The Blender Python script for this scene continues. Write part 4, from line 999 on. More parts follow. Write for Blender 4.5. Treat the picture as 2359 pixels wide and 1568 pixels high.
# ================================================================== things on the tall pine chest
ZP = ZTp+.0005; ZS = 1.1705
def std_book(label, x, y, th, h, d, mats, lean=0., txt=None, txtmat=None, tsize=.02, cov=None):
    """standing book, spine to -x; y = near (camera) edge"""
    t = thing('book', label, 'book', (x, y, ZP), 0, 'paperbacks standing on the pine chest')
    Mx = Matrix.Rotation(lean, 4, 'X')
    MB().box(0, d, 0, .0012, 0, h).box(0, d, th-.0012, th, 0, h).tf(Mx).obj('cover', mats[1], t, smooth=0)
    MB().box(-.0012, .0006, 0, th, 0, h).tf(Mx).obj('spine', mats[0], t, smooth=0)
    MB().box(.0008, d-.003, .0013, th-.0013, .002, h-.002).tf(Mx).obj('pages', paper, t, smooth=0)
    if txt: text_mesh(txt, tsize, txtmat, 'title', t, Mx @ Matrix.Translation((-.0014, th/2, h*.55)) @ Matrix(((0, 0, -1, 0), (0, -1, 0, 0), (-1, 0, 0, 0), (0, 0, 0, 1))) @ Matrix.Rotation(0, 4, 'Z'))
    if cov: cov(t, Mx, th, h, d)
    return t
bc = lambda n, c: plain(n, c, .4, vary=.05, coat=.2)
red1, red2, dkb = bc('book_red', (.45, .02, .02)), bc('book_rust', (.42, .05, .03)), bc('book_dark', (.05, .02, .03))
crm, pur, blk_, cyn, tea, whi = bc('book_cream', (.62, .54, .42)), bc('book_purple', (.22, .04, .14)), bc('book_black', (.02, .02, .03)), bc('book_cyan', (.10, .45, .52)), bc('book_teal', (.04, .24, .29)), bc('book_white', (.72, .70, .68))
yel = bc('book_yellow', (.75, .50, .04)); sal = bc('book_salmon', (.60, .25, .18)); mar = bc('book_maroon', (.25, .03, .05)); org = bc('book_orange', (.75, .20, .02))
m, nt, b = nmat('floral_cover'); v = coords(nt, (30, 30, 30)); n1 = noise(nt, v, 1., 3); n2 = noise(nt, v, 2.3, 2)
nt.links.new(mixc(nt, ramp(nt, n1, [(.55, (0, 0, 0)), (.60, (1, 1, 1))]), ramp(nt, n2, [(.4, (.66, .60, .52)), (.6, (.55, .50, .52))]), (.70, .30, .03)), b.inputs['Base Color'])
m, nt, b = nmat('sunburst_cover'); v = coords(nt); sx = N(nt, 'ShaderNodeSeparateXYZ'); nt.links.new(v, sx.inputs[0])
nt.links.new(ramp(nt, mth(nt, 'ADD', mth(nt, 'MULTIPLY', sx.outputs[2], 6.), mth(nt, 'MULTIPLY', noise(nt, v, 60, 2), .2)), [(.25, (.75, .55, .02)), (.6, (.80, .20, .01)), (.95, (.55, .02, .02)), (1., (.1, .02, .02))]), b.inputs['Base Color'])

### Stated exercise
Your task is to repeat the data exactly, with nothing left out.

### Answer to this task
The Blender Python script for this scene continues. Write part 4, from line 999 on. More parts follow. Write for Blender 4.5. Treat the picture as 2359 pixels wide and 1568 pixels high.
# ================================================================== things on the tall pine chest
ZP = ZTp+.0005; ZS = 1.1705
def std_book(label, x, y, th, h, d, mats, lean=0., txt=None, txtmat=None, tsize=.02, cov=None):
    """standing book, spine to -x; y = near (camera) edge"""
    t = thing('book', label, 'book', (x, y, ZP), 0, 'paperbacks standing on the pine chest')
    Mx = Matrix.Rotation(lean, 4, 'X')
    MB().box(0, d, 0, .0012, 0, h).box(0, d, th-.0012, th, 0, h).tf(Mx).obj('cover', mats[1], t, smooth=0)
    MB().box(-.0012, .0006, 0, th, 0, h).tf(Mx).obj('spine', mats[0], t, smooth=0)
    MB().box(.0008, d-.003, .0013, th-.0013, .002, h-.002).tf(Mx).obj('pages', paper, t, smooth=0)
    if txt: text_mesh(txt, tsize, txtmat, 'title', t, Mx @ Matrix.Translation((-.0014, th/2, h*.55)) @ Matrix(((0, 0, -1, 0), (0, -1, 0, 0), (-1, 0, 0, 0), (0, 0, 0, 1))) @ Matrix.Rotation(0, 4, 'Z'))
    if cov: cov(t, Mx, th, h, d)
    return t
bc = lambda n, c: plain(n, c, .4, vary=.05, coat=.2)
red1, red2, dkb = bc('book_red', (.45, .02, .02)), bc('book_rust', (.42, .05, .03)), bc('book_dark', (.05, .02, .03))
crm, pur, blk_, cyn, tea, whi = bc('book_cream', (.62, .54, .42)), bc('book_purple', (.22, .04, .14)), bc('book_black', (.02, .02, .03)), bc('book_cyan', (.10, .45, .52)), bc('book_teal', (.04, .24, .29)), bc('book_white', (.72, .70, .68))
yel = bc('book_yellow', (.75, .50, .04)); sal = bc('book_salmon', (.60, .25, .18)); mar = bc('book_maroon', (.25, .03, .05)); org = bc('book_orange', (.75, .20, .02))
m, nt, b = nmat('floral_cover'); v = coords(nt, (30, 30, 30)); n1 = noise(nt, v, 1., 3); n2 = noise(nt, v, 2.3, 2)
nt.links.new(mixc(nt, ramp(nt, n1, [(.55, (0, 0, 0)), (.60, (1, 1, 1))]), ramp(nt, n2, [(.4, (.66, .60, .52)), (.6, (.55, .50, .52))]), (.70, .30, .03)), b.inputs['Base Color'])
m, nt, b = nmat('sunburst_cover'); v = coords(nt); sx = N(nt, 'ShaderNodeSeparateXYZ'); nt.links.new(v, sx.inputs[0])
nt.links.new(ramp(nt, mth(nt, 'ADD', mth(nt, 'MULTIPLY', sx.outputs[2], 6.), mth(nt, 'MULTIPLY', noise(nt, v, 60, 2), .2)), [(.25, (.75, .55, .02)), (.6, (.80, .20, .01)), (.95, (.55, .02, .02)), (1., (.1, .02, .02))]), b.inputs['Base Color'])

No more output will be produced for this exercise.